■ Collected data ■
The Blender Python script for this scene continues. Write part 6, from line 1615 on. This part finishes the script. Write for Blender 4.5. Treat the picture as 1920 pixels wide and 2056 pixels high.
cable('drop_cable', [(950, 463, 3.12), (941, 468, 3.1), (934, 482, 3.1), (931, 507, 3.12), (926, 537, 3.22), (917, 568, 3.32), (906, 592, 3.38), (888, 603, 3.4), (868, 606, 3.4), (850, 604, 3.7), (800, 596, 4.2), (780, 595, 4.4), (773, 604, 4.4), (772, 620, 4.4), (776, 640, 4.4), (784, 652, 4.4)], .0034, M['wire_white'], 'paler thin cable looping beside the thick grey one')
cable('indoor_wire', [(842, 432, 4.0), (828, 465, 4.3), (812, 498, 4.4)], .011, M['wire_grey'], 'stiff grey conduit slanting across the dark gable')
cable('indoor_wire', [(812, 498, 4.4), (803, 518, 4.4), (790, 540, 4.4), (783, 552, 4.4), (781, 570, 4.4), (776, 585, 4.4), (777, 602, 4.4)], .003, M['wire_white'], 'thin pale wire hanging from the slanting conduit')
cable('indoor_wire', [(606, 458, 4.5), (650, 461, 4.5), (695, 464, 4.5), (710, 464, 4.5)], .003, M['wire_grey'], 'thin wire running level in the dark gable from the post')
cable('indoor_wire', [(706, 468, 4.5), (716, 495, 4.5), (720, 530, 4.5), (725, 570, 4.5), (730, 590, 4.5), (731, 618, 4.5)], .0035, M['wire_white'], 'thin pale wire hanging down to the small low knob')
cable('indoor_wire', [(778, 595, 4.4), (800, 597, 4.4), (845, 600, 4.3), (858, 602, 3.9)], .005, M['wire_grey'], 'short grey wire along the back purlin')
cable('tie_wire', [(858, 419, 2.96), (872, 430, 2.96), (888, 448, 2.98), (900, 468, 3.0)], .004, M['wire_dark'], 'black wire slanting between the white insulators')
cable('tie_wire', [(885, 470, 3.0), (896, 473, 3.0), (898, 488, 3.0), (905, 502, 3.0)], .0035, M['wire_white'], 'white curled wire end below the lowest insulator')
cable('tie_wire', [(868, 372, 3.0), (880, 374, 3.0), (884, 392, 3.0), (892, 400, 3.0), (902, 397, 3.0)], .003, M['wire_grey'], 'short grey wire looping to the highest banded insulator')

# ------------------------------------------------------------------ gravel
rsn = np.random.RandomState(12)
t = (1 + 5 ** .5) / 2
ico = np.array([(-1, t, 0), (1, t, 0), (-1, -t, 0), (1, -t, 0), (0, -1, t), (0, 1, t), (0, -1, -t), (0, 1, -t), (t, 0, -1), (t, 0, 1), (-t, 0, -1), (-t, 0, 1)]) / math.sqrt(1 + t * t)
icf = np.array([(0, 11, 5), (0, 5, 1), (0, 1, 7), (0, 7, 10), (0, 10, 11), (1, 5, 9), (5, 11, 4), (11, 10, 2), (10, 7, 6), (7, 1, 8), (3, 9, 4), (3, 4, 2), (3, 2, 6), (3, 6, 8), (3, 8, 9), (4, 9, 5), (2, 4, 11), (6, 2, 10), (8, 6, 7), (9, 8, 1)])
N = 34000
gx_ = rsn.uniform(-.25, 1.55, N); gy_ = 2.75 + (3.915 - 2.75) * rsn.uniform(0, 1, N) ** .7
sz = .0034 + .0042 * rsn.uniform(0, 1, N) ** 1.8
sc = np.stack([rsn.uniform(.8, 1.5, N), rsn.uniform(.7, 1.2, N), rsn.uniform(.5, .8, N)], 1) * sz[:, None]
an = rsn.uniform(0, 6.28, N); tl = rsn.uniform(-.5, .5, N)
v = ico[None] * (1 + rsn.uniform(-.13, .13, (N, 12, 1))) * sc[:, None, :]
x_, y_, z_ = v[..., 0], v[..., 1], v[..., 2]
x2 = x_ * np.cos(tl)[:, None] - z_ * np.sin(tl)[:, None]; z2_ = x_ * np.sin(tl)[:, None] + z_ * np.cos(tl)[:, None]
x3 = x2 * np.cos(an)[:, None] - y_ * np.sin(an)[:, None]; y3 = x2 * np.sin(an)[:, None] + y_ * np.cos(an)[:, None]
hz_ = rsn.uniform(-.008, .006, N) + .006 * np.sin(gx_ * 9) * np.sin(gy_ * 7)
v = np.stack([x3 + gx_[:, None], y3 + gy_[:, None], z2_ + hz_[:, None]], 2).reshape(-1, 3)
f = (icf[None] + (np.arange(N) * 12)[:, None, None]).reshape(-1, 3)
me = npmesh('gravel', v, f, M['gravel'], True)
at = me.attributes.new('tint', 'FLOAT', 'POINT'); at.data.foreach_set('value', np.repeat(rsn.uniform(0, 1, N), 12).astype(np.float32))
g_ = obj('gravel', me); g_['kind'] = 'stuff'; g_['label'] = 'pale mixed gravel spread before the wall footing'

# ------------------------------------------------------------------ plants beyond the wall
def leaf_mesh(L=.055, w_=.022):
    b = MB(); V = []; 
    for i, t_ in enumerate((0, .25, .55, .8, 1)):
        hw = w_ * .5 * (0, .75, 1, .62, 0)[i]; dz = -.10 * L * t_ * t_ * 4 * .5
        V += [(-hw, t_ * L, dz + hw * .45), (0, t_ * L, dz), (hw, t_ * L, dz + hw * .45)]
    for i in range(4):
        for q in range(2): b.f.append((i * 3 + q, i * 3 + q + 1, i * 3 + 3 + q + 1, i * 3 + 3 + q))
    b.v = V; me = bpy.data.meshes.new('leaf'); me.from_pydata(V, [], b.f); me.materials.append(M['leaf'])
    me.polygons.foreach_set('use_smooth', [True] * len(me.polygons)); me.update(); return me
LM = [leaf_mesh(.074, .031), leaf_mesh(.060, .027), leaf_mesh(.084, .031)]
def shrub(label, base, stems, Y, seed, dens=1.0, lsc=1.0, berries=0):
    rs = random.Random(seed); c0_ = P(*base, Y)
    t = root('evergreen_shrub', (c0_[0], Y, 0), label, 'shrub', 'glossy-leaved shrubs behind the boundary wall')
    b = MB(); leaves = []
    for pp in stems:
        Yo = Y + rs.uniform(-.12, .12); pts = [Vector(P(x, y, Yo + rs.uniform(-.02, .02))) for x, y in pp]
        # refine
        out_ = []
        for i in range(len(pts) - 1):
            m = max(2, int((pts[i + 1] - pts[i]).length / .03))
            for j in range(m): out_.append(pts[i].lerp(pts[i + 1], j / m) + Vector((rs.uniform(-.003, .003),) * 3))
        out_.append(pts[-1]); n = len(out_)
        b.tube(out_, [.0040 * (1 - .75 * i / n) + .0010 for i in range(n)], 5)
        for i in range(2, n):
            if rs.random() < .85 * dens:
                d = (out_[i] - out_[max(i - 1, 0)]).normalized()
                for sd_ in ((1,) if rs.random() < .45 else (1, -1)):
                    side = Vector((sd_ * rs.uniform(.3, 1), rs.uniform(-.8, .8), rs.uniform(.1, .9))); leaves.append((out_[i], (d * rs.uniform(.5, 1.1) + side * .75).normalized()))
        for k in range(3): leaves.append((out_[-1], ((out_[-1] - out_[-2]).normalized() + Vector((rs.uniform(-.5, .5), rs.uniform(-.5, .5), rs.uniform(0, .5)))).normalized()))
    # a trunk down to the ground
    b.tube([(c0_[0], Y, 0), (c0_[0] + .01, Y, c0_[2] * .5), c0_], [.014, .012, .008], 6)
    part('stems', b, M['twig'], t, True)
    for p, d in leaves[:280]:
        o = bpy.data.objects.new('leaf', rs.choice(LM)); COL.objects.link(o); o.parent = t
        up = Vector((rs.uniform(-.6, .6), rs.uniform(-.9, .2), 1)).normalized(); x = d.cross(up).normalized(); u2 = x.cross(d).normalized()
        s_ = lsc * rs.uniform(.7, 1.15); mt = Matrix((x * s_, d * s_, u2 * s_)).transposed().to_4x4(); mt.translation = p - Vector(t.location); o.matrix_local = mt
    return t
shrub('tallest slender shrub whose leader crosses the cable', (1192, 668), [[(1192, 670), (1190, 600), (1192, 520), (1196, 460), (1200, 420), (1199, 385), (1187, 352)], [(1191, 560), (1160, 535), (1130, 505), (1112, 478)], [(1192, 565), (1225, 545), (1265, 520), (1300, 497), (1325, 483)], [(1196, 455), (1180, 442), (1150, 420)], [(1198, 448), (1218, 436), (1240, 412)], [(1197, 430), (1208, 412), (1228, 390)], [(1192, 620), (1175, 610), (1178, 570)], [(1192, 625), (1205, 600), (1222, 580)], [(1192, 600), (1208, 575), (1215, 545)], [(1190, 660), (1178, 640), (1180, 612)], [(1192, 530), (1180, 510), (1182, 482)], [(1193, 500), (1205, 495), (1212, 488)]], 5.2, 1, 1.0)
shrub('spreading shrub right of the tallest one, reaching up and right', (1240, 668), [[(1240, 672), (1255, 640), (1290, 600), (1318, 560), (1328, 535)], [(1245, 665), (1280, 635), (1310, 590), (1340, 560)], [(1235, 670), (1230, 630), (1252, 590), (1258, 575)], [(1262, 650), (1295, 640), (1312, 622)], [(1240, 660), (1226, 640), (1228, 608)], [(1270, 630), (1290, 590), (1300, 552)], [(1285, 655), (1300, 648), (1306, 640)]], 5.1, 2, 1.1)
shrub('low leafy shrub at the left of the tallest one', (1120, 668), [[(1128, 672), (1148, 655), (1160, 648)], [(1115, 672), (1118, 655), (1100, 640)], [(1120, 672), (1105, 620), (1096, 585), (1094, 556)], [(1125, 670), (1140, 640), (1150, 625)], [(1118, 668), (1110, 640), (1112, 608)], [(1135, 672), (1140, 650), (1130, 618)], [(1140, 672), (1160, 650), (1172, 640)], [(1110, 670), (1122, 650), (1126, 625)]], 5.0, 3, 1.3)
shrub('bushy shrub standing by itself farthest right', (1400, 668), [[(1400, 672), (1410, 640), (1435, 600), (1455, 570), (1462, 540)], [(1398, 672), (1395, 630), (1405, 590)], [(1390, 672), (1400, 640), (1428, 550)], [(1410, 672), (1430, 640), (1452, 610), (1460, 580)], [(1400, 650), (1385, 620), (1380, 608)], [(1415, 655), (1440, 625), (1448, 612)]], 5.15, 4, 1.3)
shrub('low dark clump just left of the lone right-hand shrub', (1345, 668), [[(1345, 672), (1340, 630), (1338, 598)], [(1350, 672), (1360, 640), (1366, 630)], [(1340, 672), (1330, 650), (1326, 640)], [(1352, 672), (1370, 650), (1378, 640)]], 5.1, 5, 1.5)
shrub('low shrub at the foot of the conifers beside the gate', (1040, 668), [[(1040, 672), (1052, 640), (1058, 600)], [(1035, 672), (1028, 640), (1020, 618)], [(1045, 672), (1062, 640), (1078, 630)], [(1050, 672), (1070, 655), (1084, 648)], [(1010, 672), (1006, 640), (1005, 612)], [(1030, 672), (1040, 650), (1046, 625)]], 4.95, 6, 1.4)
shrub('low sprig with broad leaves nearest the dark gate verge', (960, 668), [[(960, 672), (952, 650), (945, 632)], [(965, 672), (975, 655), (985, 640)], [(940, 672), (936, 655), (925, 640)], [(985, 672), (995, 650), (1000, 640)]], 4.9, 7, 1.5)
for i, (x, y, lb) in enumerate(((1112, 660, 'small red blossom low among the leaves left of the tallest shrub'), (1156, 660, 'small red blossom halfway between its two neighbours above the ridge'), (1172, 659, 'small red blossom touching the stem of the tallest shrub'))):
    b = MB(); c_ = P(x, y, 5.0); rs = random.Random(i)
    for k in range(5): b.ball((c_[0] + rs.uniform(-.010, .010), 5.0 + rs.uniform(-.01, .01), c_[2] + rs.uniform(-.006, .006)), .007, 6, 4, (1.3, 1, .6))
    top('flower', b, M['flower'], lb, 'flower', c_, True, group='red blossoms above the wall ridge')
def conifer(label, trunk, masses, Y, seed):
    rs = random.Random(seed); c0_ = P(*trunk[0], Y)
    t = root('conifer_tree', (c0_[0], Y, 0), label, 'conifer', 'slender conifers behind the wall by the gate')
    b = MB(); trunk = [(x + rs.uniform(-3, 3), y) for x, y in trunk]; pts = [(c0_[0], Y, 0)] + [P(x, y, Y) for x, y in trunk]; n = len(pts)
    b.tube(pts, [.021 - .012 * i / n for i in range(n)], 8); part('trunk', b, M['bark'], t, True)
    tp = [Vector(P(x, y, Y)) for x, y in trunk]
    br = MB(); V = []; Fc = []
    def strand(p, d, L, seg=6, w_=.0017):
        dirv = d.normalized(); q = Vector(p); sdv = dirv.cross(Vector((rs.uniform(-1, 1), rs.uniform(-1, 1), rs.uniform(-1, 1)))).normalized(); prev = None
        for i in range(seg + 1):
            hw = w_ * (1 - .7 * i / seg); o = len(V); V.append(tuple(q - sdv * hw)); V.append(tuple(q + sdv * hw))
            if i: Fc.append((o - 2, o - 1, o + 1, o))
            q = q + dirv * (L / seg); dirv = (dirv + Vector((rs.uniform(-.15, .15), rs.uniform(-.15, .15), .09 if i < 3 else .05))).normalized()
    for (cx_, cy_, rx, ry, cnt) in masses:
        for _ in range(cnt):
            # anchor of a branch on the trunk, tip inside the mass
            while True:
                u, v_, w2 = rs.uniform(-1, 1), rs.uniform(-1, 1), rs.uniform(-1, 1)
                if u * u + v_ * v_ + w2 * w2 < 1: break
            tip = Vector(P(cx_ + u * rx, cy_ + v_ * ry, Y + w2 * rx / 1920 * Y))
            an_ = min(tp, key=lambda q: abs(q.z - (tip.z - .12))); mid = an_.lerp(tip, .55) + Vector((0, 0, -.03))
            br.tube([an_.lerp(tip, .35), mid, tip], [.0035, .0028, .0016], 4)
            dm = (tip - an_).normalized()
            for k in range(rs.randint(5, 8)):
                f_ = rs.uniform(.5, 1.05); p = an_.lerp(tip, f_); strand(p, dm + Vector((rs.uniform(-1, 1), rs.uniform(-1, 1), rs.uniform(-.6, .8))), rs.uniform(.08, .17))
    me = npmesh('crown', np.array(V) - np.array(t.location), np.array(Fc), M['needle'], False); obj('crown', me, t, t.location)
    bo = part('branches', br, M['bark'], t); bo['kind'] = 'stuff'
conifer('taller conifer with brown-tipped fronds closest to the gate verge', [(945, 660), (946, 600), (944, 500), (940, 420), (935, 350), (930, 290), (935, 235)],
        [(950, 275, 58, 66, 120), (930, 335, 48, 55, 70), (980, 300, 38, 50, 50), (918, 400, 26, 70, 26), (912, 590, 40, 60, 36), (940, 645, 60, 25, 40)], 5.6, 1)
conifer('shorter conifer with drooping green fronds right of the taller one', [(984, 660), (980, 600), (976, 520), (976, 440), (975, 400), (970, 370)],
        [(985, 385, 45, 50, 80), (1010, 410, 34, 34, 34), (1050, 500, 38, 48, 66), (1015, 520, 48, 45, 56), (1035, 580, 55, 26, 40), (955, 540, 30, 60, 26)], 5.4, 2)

■ The problem ■
Write down every line of the data above that includes the string "part".

■ Solution to the problem ■
The Blender Python script for this scene continues. Write part 6, from line 1615 on. This part finishes the script. Write for Blender 4.5. Treat the picture as 1920 pixels wide and 2056 pixels high.
    part('stems', b, M['twig'], t, True)
    b.tube(pts, [.021 - .012 * i / n for i in range(n)], 8); part('trunk', b, M['bark'], t, True)
    bo = part('branches', br, M['bark'], t); bo['kind'] = 'stuff'